DÜSSELDORF, Germany — Key German soccer clubs, including Bayer Leverkusen and Leipzig, could soon see a shift in how their operations are controlled as a regulatory body steps in.
The Federal Cartel Office, Germany’s antitrust regulator, announced on Monday its objective to strengthen the rule known as 50-plus-1. This rule mandates that club members hold the majority voting rights regarding the management and affairs of soccer clubs.
Focus on Leverkusen
The regulator highlighted that recent European court decisions imply that permanent exemptions from the 50-plus-1 rule for clubs like last year’s champion Leverkusen and Wolfsburg may no longer be viable.

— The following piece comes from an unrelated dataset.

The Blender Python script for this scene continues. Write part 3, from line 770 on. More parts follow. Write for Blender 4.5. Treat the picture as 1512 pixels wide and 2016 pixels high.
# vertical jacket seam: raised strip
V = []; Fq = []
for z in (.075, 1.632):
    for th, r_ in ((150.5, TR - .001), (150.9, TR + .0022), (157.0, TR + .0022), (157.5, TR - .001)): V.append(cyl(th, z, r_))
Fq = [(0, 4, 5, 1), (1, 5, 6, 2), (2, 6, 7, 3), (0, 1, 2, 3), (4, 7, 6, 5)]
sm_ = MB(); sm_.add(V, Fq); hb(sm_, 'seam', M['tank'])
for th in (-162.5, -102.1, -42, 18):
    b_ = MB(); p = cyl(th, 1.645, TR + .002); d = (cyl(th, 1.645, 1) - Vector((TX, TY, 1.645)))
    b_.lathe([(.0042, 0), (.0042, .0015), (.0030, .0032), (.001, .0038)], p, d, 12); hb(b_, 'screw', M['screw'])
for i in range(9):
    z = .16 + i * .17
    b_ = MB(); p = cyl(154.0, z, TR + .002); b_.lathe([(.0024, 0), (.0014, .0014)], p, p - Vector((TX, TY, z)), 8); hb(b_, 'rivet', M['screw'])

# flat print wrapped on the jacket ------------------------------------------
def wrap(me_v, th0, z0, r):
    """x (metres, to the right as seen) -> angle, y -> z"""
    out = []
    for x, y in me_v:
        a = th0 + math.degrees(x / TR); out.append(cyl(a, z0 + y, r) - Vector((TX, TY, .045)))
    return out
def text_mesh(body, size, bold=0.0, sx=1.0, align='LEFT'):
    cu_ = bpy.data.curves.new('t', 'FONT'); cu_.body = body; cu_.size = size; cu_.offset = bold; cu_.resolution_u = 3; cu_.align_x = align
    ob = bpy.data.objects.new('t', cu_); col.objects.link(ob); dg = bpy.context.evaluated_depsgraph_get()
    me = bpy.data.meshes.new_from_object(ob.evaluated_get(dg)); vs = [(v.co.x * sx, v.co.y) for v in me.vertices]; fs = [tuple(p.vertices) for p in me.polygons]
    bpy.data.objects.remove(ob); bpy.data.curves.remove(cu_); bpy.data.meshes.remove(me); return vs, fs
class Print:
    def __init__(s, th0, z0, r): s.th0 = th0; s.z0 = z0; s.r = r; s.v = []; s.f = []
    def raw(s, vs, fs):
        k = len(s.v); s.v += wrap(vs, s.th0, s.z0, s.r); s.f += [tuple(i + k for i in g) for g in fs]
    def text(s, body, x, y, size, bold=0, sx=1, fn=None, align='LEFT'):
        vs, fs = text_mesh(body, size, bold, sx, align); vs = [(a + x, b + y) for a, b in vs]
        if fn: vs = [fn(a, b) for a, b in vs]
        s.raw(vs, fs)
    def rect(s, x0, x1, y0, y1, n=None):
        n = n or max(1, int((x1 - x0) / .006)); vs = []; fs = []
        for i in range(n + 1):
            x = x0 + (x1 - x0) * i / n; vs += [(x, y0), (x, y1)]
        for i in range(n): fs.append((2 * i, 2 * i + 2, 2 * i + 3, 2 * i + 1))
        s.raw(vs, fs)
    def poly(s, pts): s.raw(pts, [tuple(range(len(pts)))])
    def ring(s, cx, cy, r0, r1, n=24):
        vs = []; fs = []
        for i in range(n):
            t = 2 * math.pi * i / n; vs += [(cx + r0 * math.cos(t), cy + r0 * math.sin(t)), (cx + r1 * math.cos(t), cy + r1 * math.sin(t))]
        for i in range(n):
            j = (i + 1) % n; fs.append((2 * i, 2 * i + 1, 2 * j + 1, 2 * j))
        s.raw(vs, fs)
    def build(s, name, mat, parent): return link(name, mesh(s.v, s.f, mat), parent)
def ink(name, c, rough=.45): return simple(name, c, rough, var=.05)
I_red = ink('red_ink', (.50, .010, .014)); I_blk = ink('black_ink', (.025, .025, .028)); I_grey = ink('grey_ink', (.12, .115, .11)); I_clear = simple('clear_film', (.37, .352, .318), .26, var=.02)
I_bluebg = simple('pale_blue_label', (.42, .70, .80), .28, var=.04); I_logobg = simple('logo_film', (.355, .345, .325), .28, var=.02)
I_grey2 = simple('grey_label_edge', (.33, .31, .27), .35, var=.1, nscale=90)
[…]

Efforts should be undertaken to bring the professional soccer operations of these clubs under the control of their member organizations. However, no specific deadline for these changes was mentioned.
Leverkusen and Wolfsburg originally started as sports teams for workers at major corporations—Bayer and Volkswagen, respectively. Due to these longstanding affiliations, they were initially granted exemptions from the 50-plus-1 rule.

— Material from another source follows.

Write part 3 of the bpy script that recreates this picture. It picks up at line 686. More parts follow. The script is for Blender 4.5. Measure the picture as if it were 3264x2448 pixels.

The regulator’s statement also calls for the German men’s soccer league to ensure that clubs provide fans the chance to become full members with voting rights. While Leipzig wasn’t directly named, this likely addresses the club’s relationship with Red Bull. Founded by Red Bull in 2009, Leipzig belongs to a global network of clubs under the brand. It provides voting rights to a significantly smaller number of members compared to typical German soccer clubs, with only 23 eligible voters reported last year.
Responses from Clubs
Bayer Leverkusen described the Federal Cartel Office’s new stance as a “notable change of course.” The club expressed skepticism about the regulator’s rationale and plans to review the decision, considering all legal avenues.
Hans-Joachim Watzke, the executive board speaker for the league, reaffirmed the league’s commitment to the 50-plus-1 rule, describing it as a fundamental component of German soccer.
The Importance of 50-plus-1
Control by club members prevents external investors from outright purchasing clubs, a situation common in the English Premier League and other leagues. This rule has played a role in maintaining the balance and community ties within German soccer, in contrast to the monumental investments and competitive shake-ups seen at clubs like Manchester City, Chelsea, or Paris Saint-Germain.
Fans often argue that the rule preserves the local essence of clubs while still allowing measured investment. For instance, Adidas is one of the minority shareholders that contributes to member-controlled Bayern Munich’s success, while Borussia Dortmund’s shares are publicly traded.
Fan influence extends beyond club management in Germany. The league withdrew last year’s plan to sell a stake in its media revenue following fan protests.
A Gradual Transition
Although the regulator’s stance might eventually bring change to the administration of certain top clubs, such modifications are likely to be gradual. The regulator’s scrutiny of German men’s soccer has been ongoing for approximately seven years, resulting in only minor adjustments so far.